§ **Exercise**: Copy exactly the lines of the records below, and only those lines, beginning with the line that contains "Write part 2 of" and ending with the line that contains "at = me.attributes.new(name, 'FLOAT', 'POINT');".

§ **Source material**:
_ _ _ _

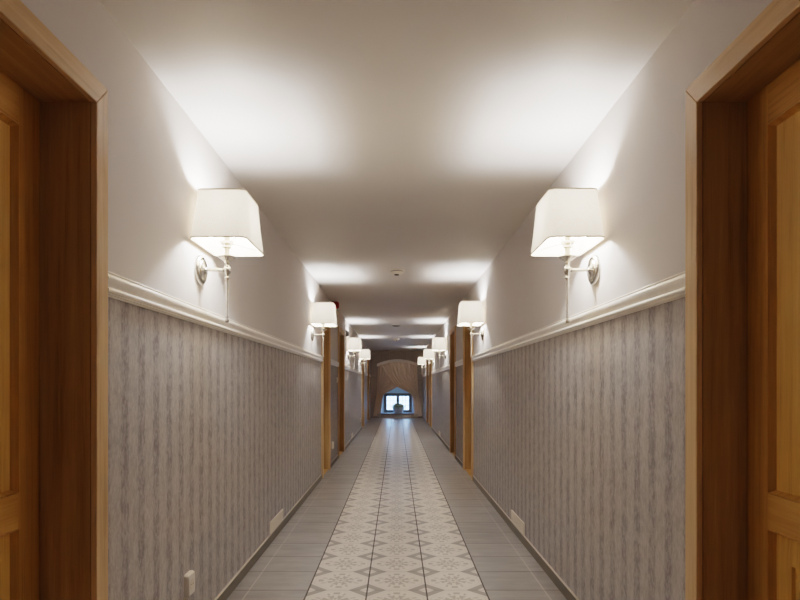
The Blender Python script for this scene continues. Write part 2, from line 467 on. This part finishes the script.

_ _ _ _

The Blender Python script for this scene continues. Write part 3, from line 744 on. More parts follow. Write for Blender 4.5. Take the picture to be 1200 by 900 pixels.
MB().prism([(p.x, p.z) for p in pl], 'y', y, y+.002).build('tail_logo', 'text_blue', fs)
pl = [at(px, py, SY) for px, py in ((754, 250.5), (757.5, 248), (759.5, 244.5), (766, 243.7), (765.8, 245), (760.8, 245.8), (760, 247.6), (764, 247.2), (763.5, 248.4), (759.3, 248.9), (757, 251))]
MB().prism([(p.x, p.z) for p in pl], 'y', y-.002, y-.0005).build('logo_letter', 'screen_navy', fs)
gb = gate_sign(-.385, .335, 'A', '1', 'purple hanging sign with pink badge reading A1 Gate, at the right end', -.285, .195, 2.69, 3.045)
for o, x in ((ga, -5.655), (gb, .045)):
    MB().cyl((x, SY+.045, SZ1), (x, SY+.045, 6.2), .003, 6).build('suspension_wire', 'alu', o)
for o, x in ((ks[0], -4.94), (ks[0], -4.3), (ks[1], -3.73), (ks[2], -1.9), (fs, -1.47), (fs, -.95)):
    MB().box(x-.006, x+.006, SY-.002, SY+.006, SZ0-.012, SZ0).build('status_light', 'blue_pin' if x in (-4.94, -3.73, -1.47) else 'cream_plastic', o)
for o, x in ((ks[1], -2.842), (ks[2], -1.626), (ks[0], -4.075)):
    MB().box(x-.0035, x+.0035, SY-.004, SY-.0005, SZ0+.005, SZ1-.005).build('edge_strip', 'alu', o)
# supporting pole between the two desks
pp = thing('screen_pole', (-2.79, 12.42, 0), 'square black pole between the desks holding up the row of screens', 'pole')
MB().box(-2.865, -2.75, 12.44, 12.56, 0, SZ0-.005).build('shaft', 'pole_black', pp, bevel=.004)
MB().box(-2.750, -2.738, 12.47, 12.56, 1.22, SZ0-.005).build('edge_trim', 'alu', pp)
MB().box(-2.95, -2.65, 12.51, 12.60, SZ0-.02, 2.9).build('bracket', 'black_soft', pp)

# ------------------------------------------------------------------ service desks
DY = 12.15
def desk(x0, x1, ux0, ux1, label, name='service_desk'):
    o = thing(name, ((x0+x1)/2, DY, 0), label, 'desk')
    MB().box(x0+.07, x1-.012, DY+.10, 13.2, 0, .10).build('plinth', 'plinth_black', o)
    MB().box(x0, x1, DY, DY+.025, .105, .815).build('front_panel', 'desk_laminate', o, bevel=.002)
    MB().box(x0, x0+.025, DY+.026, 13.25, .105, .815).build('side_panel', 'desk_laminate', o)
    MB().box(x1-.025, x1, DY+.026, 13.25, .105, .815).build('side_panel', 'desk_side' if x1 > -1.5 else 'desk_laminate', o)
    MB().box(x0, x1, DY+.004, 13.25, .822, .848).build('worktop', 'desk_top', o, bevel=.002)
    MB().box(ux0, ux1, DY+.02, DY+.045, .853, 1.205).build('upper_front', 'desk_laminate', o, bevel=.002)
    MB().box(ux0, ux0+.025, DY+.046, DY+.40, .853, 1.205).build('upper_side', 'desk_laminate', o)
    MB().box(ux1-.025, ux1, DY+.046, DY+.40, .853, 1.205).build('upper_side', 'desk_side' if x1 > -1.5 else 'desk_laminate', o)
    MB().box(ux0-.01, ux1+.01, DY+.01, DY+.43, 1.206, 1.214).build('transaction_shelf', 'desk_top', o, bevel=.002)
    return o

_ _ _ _

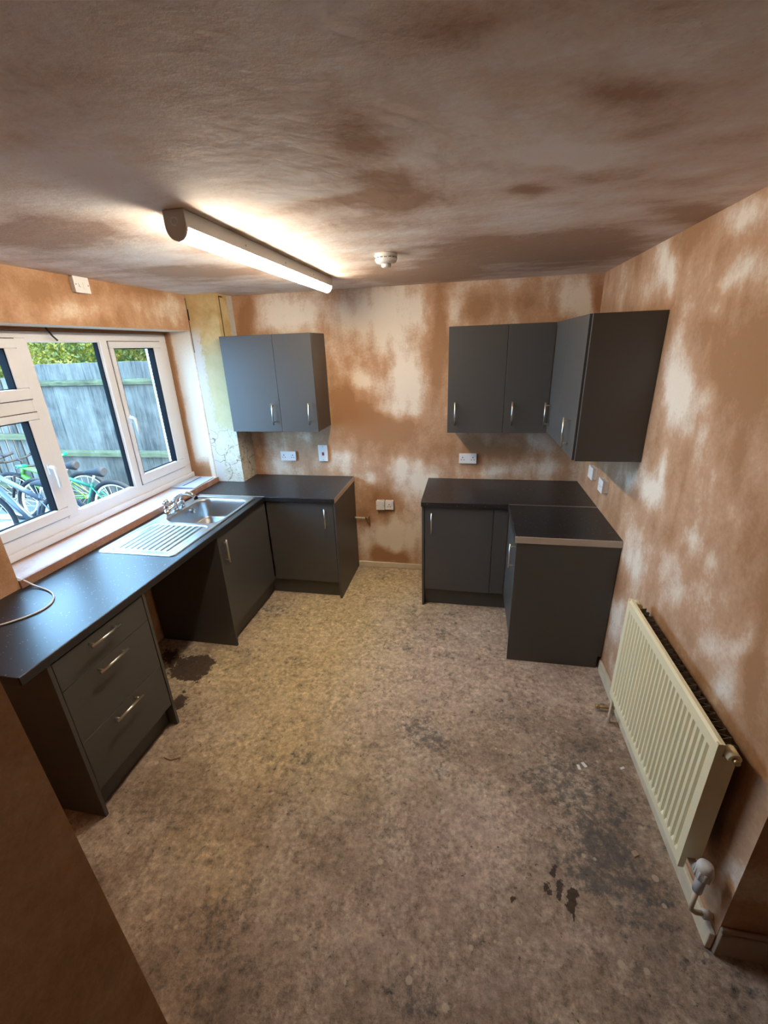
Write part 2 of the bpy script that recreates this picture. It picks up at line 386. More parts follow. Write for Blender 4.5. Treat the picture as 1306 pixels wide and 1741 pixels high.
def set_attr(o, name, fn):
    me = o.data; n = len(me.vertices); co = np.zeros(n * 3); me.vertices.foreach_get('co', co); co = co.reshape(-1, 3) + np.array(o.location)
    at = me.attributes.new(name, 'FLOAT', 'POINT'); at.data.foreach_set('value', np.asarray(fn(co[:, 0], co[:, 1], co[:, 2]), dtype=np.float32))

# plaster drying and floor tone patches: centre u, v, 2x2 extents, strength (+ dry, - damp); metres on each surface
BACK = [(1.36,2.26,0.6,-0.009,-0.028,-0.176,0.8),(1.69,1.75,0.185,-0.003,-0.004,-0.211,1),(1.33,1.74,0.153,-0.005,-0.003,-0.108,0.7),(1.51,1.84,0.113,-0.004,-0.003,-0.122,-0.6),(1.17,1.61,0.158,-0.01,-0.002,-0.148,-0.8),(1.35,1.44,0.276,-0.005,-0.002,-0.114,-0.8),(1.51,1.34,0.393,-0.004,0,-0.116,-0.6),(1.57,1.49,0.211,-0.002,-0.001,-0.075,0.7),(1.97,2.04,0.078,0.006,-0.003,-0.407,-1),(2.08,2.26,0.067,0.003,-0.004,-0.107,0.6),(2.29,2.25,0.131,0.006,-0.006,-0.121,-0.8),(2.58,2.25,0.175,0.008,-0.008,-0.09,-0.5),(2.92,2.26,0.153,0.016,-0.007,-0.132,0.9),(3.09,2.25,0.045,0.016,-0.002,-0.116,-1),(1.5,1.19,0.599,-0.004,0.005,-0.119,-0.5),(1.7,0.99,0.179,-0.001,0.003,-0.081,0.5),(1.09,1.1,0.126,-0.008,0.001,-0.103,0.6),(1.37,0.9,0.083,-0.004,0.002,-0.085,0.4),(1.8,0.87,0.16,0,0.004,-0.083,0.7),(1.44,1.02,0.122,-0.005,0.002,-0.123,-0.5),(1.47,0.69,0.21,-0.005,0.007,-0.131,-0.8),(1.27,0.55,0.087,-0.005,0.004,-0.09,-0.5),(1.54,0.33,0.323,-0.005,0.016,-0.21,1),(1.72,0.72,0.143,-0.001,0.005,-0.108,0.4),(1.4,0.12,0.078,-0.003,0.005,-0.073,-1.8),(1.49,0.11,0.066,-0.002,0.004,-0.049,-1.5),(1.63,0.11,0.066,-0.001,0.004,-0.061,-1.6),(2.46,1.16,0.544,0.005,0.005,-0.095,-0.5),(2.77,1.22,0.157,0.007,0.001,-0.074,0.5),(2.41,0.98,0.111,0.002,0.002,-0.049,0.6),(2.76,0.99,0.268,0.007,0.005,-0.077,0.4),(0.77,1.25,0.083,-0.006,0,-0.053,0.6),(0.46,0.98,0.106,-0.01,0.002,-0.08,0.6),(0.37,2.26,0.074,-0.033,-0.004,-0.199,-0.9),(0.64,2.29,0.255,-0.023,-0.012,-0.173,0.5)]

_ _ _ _

§ **Full solution**:
Write part 2 of the bpy script that recreates this picture. It picks up at line 386. More parts follow. Write for Blender 4.5. Treat the picture as 1306 pixels wide and 1741 pixels high.
def set_attr(o, name, fn):
    me = o.data; n = len(me.vertices); co = np.zeros(n * 3); me.vertices.foreach_get('co', co); co = co.reshape(-1, 3) + np.array(o.location)
    at = me.attributes.new(name, 'FLOAT', 'POINT'); at.data.foreach_set('value', np.asarray(fn(co[:, 0], co[:, 1], co[:, 2]), dtype=np.float32))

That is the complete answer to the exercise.